Maintenant qu’il est sous la coupe du lobby et réduit comme il est à consommer de la volaille, on prend toutes les libertés pour augmenter les prix en provoquant, de temps en temps, une pénurie ou une rupture de stock et on en passe. Une raison comme une autre pour augmenter continuellement les prix. Pour ce qui est du poisson, l’équation est la même. Il n’est pas besoin de passer en revue les mercuriales. Même les sardines ne sont plus à la portée des petites bourses. Les repas quotidiens sont de plus en plus frugaux. Il y a, tout juste, l’essentiel dans les assiettes. De là à dire que le consommateur est condamné à manger une nourriture sans protéines ni vrais nutriments, il n’y a qu’un pas que les nutritionnistes ont franchi. C’est, d’ailleurs, à eux que devrait revenir le mérite de mener des études et des enquêtes pour évaluer l’impact de cette sous-alimentation qui sévit chez nous depuis ces dernières années.
Ça dépasse l’entendement
Sur un autre volet, c’est la question des fruits et légumes qui ne cesse de préoccuper les consommateurs. C’est, toujours, le même problème de hausse irrépressible des prix. Ce que l’on voit chaque année dépasse l’entendement.

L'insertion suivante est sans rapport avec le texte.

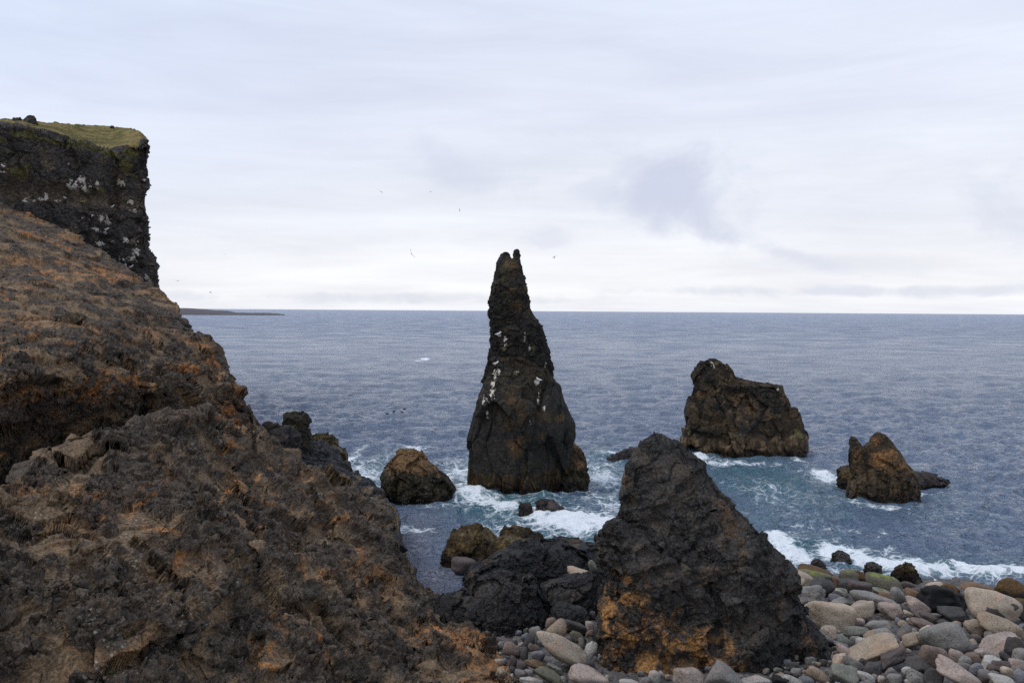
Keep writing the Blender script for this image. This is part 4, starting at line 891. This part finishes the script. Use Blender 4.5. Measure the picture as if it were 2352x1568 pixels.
# tile, x, y, w, h, tilt (down to the right), shape, colour, pits, label or None, extras
STONES = """
A 800 275 740 250 12 r wet .2 long weed topped boulder at the water's edge above the green topped slab|w1
A 780 355 640 250 8 r olv .2 long smooth boulder with a bright green algae rim beside the pinnacle|g1
A 540 410 420 330 18 e bei .1 smooth beige boulder tucked against the right side of the pinnacle
A 900 540 470 310 8 r drk .1 dark two toned boulder under the green rimmed one
A 730 690 660 350 8 k gry .9 rough pitted grey stone with a raised pink tip beside the pinnacle
A 1160 760 280 160 8 e blu .2 smooth slate blue cobble right of the rough pitted tipped stone
A 1200 695 210 160 25 p drk .1 -
A 1440 345 500 250 8 r olv .3 olive boulder with an orange weed stain on its left side|g.6
A 1640 370 320 220 20 k wet .2 weed covered rock behind the orange stained olive boulder|w.9
A 1400 490 400 220 -2 r drk .4 long dark rounded stone in front of the orange stained olive boulder
A 1610 600 490 350 8 p mar .2 dark brown steep sided stone rising to a flat top by the algae boulder
A 2060 475 640 350 8 e olv .3 biggest green capped boulder of the beach, smooth and olive|g.9
A 2040 655 380 150 8 e gre .1 low pale green stone under the biggest green capped boulder|g.9
A 1810 810 880 330 9 r gry .9 long pitted grey boulder lying across the middle of the beach
A 1290 850 440 160 5 p gry .3 -
A 1000 1090 910 540 8 r bei .5 largest beige boulder, smooth with a fold, at the right foot of the pinnacle
A 1640 1010 540 330 -5 r bei .8 speckled beige stone touching the right end of the largest beige boulder
A 2190 985 410 280 5 p pnk .4 pinkish blocky stone right of the speckled beige stone
A 610 890 200 160 5 e drk .2 -
A 1180 470 200 240 -30 p brn .2 rusty brown stone under the orange stained olive boulder
A 1270 640 280 130 10 e pal .1 low whitish stone with a green smear between darker boulders|g.9
A 460 590 230 330 30 p bei .4 -
A 2330 720 280 300 -10 r gry .7 rounded grey stone with an orange cheek above the pink wedge stone|w.2
A 2090 720 280 150 10 r brn .2 -
B 650 540 340 140 4 p bei .2 flat topped beige stone at the waterline behind the jet black rock
B 970 570 360 160 8 r ora .1 orange weed covered stone behind the jet black rock|w1
B 1480 570 690 240 8 e brn .2 broad rounded brown boulder at the waterline
B 2110 630 620 410 12 r wet .2 big dark weed speckled boulder at the right end of the waterline|w.75
B 880 800 1070 480 5 k blk .1 jet black jagged rock behind the stained beige boulder
B 1710 900 1050 640 14 r bei .35 tall beige boulder blotched with black stains|s1
B 250 680 280 170 12 e brn .1 rounded olive brown stone left of the jet black rock|g.45
B 310 920 440 360 28 a pnk .2 pink wedge shaped stone leaning against the jet black rock
B 200 1000 280 170 20 a drk .1 -
B 1050 1090 620 270 4 a drk .1 dark grey slab with a flat top in front of the jet black rock
B 330 630 200 120 5 e mar .1 -
B 140 520 280 150 12 e mar .1 low wet purple stone at the water's edge
B 2290 1000 210 330 10 k drk .1 dark wet rock behind the right side of the stained boulder|w.4
B 1440 630 260 90 3 e tan .1 -
B 170 1050 210 130 20 e bei .2 -
B 590 1130 360 160 5 p mar .1 -
B 650 1090 270 100 3 e gry .1 -
B 2330 840 260 140 8 e olv .1 -|w.6
C 1010 225 350 200 5 r bei .9 speckled beige brown stone under the largest beige boulder
C 1250 235 125 90 15 p gry .2 -
C 1530 225 480 220 6 r gre .7 broad grey green pitted stone with a small knob on top
C 1550 380 290 170 5 r gry .6 -
C 970 330 340 230 32 e gry .3 long grey stone sloping down beside the pinnacle's right foot
C 1330 400 300 200 15 r gre .9 -
C 1200 310 210 110 -15 p pnk .2 -
C 1270 455 360 120 14 e gry .2 -
C 1340 590 340 220 18 e pnk .2 pinkish stone with a blue grey end at the edge of the pinnacle foot
C 1480 480 160 150 -10 r drk .2 -
C 1470 580 230 180 10 p drk .2 -
C 1720 500 290 280 -10 r pal .9 round pale speckled stone left of the long tilted slab
C 1760 555 190 120 -8 e pnk .1 -
C 1840 270 320 250 -20 a tan .2 tan stone with one flat broken face above the long tilted slab
C 1920 390 150 200 -32 s drk .1 -
C 2090 290 560 280 8 a gry .4 sharp edged grey rock above the long tilted slab
C 1920 560 950 470 -26 s tan .35 long tilted grey brown slab pointing up to the right
C 2230 730 580 360 -20 k mar .1 dark purple jagged rock beneath the long tilted slab
C 1210 800 250 290 -5 p crm .1 cream coloured upright stone at the right foot of the pinnacle
C 1500 840 410 310 22 p gry .3 grey rounded wedge right of the cream upright stone
C 1680 800 170 150 25 r drk .1 -
C 1880 910 470 330 6 k drk .3 lumpy dark grey stone with two small bumps on top
C 840 1030 460 310 25 e tan .2 smooth tan stone sloping to the right in front of the pinnacle
C 1290 1030 570 380 10 a gre .1 angular grey green block with one dark slanting face
C 320 1110 470 190 12 r pal .9 pale stone full of dark pits in front of the pinnacle
C 600 1140 280 150 10 e blu .2 -
C 130 1140 330 170 8 k blk .1 -
C 1740 1090 400 240 14 r pal .6 pale lumpy stone in front of the lumpy dark grey one
C 1890 1070 120 110 20 r gry .3 -
C 2020 1095 170 110 -5 e pnk .2 -
C 2200 1000 310 230 -8 p mau .3 mauve brown stone left of the dark peaked stone
C 2270 1100 300 210 -10 r gry .3 -
C 1950 115 490 230 4 r gry .5 flat topped grey stone left of the sharp edged rock
C 1510 95 300 150 6 r mar .1 -
C 1610 45 230 130 6 e pnk .3 -
C 1740 130 170 130 3 a drk .1 -
D 900 350 940 560 5 r gry 1.0 largest round grey boulder with many holes, right of the pink brown egg
D 1420 140 480 300 12 r tan .9 pitted tan stone between the two big holed boulders
D 1930 150 870 420 14 r tan .9 big sloping tan boulder with holes at the right edge
D 1850 420 770 340 -15 p pnk .4 long pink grey stone below the sloping tan boulder
D 1720 305 330 170 -5 p mau .3 -
D 1460 335 200 130 3 e mar .1 -
D 700 710 530 410 12 e red .3 egg shaped pink brown stone in front of the largest holed boulder
D 500 560 220 150 -15 e gry .1 -
D 1080 695 310 250 10 r pnk .7 -
D 1360 675 310 180 6 p red .4 square ended reddish stone in the middle of the cobbles
D 1620 640 440 210 10 e pnk .3 smooth curved pink stone right of the square ended reddish one
D 1230 755 280 170 6 r gry .7 -
D 1330 720 140 100 20 r blu .2 -
D 1690 800 400 260 -6 a pal .2 pale angular stone with streaky faces
D 1880 865 500 210 5 k mar .2 dark maroon stone in front of the pale angular one
D 2240 860 290 270 15 p pnk .5 pinkish beige five sided stone at the right edge
D 2190 550 430 370 -10 a drk .1 dark wet block with a broken black top at the right edge
D 2280 650 290 230 5 r gry .8 -
D 1950 640 190 120 -25 e gry .3 -
D 1990 700 280 190 15 k drk .2 -
D 1210 870 310 160 5 p mau .2 -
D 1440 920 300 250 8 r blu .3 rounded bluish stone above the large pale pink boulder
D 1640 1040 280 250 12 r gry .7 -
D 1790 1000 180 120 10 r gry .4 -
D 2040 990 310 230 24 p bei .6 -
D 1190 1070 880 560 26 r pnk .3 largest pale pink boulder at the bottom edge
D 1970 1150 550 290 16 e pal .2 pale smooth stone at the bottom edge right of the pale pink boulder
D 2290 1070 290 280 -20 r blu .3 -
D 300 1070 390 270 8 r gry .8 grey pitted stone with round outline at the bottom edge
D 640 1070 420 310 3 a drk .2 dark grey block with a notch on top at the bottom edge
D 330 840 630 350 5 p drk .3 dark grey peaked stone left of the pink brown egg
D 140 960 190 160 -15 r pal .3 -
D 290 365 420 250 -14 r tan .4 -
D 280 250 240 170 8 r gry .8 -
D 100 260 280 350 15 r mau .2 -
D 420 410 180 230 -20 p drk .1 -
D 480 90 520 220 10 p red .3 reddish brown blocky stone above the largest holed boulder
D 490 195 250 150 -15 e crm .1 yellowish stone half hidden behind the largest holed boulder
D 290 165 290 140 14 e mar .1 -
D 850 60 220 100 3 e drk .1 -
D 1080 85 190 140 15 p tan .2 -
D 1590 1110 210 140 15 e mar .2 -
D 1400 410 150 130 25 r tan .6 -
D 1400 500 150 130 5 r gry .5 -
D 60 1070 130 150 8 k drk .1 -
D 160 1150 150 90 5 e pal .2 -
D 90 80 230 140 10 r tan .9 -
E 1060 660 850 580 24 p bei .15 big smooth boulder of beige, green and pink between the left slope and the pinnacle|g.35
E 980 380 340 300 -30 e tan .3 tan stone leaning on the big smooth three coloured boulder
E 650 405 240 230 12 a gry .4 -
E 870 265 190 220 10 e red .2 round red brown stone above the leaning tan stone
E 960 175 240 130 -8 r gre .2 -
E 1130 200 220 140 5 p tan .3 -
E 1260 310 350 200 14 r drk .2 dark stone fading to pink at its right end, over the big smooth boulder
E 1490 300 150 150 8 r pnk .2 -
E 540 535 190 180 15 r drk .3 -
E 600 625 200 130 20 p red .2 -
E 270 645 310 200 12 e red .2 pinkish brown two lobed stone beside the rusty edge of the left slope
E 90 585 130 110 10 r gry .2 -
E 460 720 130 190 5 r drk .2 -
E 670 745 220 140 6 r blu .3 -
E 650 880 410 200 16 p brn .3 brown bone shaped stone lying below the big smooth boulder
E 290 860 140 200 10 e mar .2 -
E 430 915 170 170 10 r mar .2 -
E 940 960 280 200 25 a gre .2 -
E 880 1070 500 220 14 p olv .6 grey olive stone with a round hole at the bottom edge
E 1420 1100 640 300 8 r pnk .6 flat topped pink granular boulder at the bottom edge by the pinnacle
E 1380 945 280 130 8 p red .4 -
E 1480 895 160 140 -10 r drk .3 -
E 1470 660 240 280 32 a pal .3 pale grey sharp stone against the left foot of the pinnacle
E 1310 475 270 180 18 a olv .3 -
E 1370 560 140 170 -15 r mau .2 -
E 1500 405 140 100 -5 p red .2 -
E 400 1050 190 130 10 r mau .4 -
E 520 1025 160 110 3 r gry .2 -
E 570 1135 390 130 5 p pal .2 -
E 1180 525 120 90 8 e drk .1 -
E 890 60 100 100 8 r pnk .2 -
E 930 115 170 100 -12 e pnk .2 -
E 1360 225 110 70 5 r drk .1 -
E 1500 85 130 130 5 r mau .3 -
F 390 425 175 180 12 e pal .9 small upright pale pitted stone in front of the pinnacle's orange foot
F 270 470 170 110 -12 r mau .4 -
F 900 440 450 240 5 r pnk .7 pink and grey holed boulder in front of the pinnacle at the bottom edge
F 1320 410 550 340 12 a gry .3 largest faceted grey stone in front of the pinnacle at the bottom edge
F 1750 490 440 110 -3 r pal .5 -
F 60 495 290 90 6 r pal .3 -
G 400 632 300 125 0 e mar .2 low reddish boulder half under water beside the golden weed boulder
G 1790 735 250 130 8 r bei .3 beige stone perched on the black rocks beside the pinnacle
G 1985 662 95 150 -15 r gre .2 upright beige green stone between black rock and pinnacle
"""
def build_stones():
    for ln in STONES.strip().splitlines():
        f = ln.split(None, 9); ox, oy, sc = TILE[f[0]]
        x, y, w, h, rot = map(float, f[1:6]); kind, ck, pits = f[6], f[7], float(f[8])
        ex = f[9].split('|') if len(f) > 9 else ['-']
        label = ex[0].strip(); kw = {}
        if len(ex) > 1:
            e = ex[1].strip(); kw = {dict(g='algae', w='weed', s='stain')[e[0]]: float(e[1:])}
        px, py = (ox + x / sc) / 1.74150, (oy + y / sc) / 1.74150
        k = 1 / sc / 1.7415
        group = 'larger beach stones'
        if label == '-':
            group = 'mid sized %s beach stones' % ADJ[ck]
            label = 'mid sized %s stone wedged between larger beach stones' % ADJ[ck]
        o = place_stone(px, py, w * k, h * k, rot, kind, ck, label, group, pits, sink=.42 if f[0] != 'G' else .3, **kw)
        if f[0] == 'G':
            if 'reddish' in label: p = at(px, py, 42.5); s = 42.5
            else: p = at(px, py, 35.2)
            o.location = p
build_stones()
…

Il est inconcevable et inadmissible que les prix atteignent des niveaux aussi élevés. Et il existe, toujours, des “spécialistes” pour nous expliquer que les coûts de production sont très élevés, que la sécheresse y est pour beaucoup, qu’il y a les spéculateurs, etc. Mais le citoyen n’est pas dupe. Il est convaincu que tous les intervenants ne sont pas exempts de reproches. Tout le monde, y compris le producteur initial, est à mettre à l’index. La cupidité des uns et des autres fait qu’on ne recule devant rien. Pourtant, on sait que, quel que soit le niveau des prix, il y aura, toujours, des acheteurs parmi les classes aisées. Le Tunisien moyen ou à faible revenu n’a plus sa place dans le paysage. Il n’a qu’à se débrouiller. Des poires, des figues, des raisins ou encore des figues de Barbarie voient leur prix atteindre les cieux. Certains frôlent les 30 dinars le kg (cas des figues). Que peut-on faire ? Apparemment, rien. Le Tunisien désespère de voir, un jour, un retour à la normale. Aucune instance n’est en mesure de le défendre ou de l’aider à sortir de cette impasse. Tous les discours prônent des mesures et des dispositions qui ne sont jamais mises en œuvre. Pis encore, personne n’est capable d’agir à son propre niveau pour exercer le moindre boycott.